Agribusiness Corporations and Climate Change Hegemony in Brazil
Agribusiness Corporations and Climate Change Hegemony in Brazil
Friday, 11 July 2025: 11:45
Location: FSE001 (Faculty of Education Sciences (FSE))
Oral Presentation
My paper arises from a paradox: while agribusiness corporations are responsible for the majority of Brazil’s greenhouse gas emissions, they are also at the forefront of the country’s response to the climate crisis. Therefore, how have the largest Brazilian agribusiness corporations articulated themselves to build and maintain their hegemony in the country’s response to climate change? To answer this question, I chose to analyze the hegemony of agribusiness corporations in the climate agenda as a “regime” following the theoretical and methodological framework of Glynos and Howarth (2007) they call the logics of critical explanation. This allows me to engage in a dialogue with studies on corporate hegemony in the climate agenda within the organizational studies literature.

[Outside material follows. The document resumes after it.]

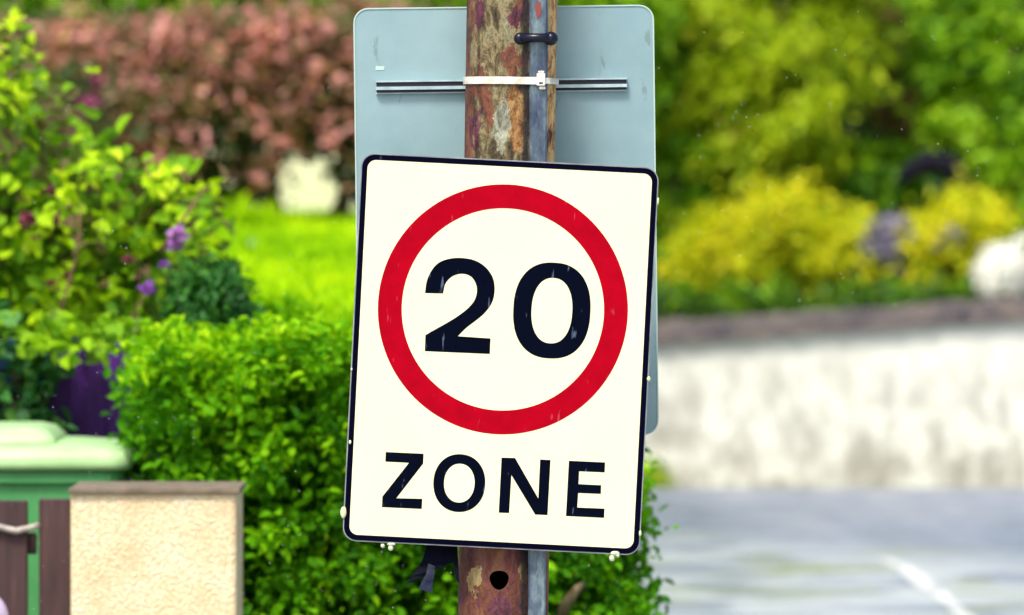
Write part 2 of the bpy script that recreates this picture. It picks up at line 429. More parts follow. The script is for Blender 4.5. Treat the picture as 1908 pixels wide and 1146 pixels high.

This line of work has shown how rhetorical games of scale and time, tactical diversions, or concessions to environmental demands are key pillars for the longevity of corporate hegemony in the climate agenda. However, this line of work has found it difficult to explain why, despite the multiplication of extreme weather events, corporate hegemony still receives public consent. I contribute to this theoretical gap by introducing the study of fantasmatic logic in discourse. My research shows how, in the environmental and climate discourse of agribusiness corporate leaders, affect explains the binding force of the hegemonic discourse. This limits agribusiness corporate leaders’ questioning of the current agribusiness model and, therefore, the adequacy of the sector’s response to the scale and severity of the climate crisis.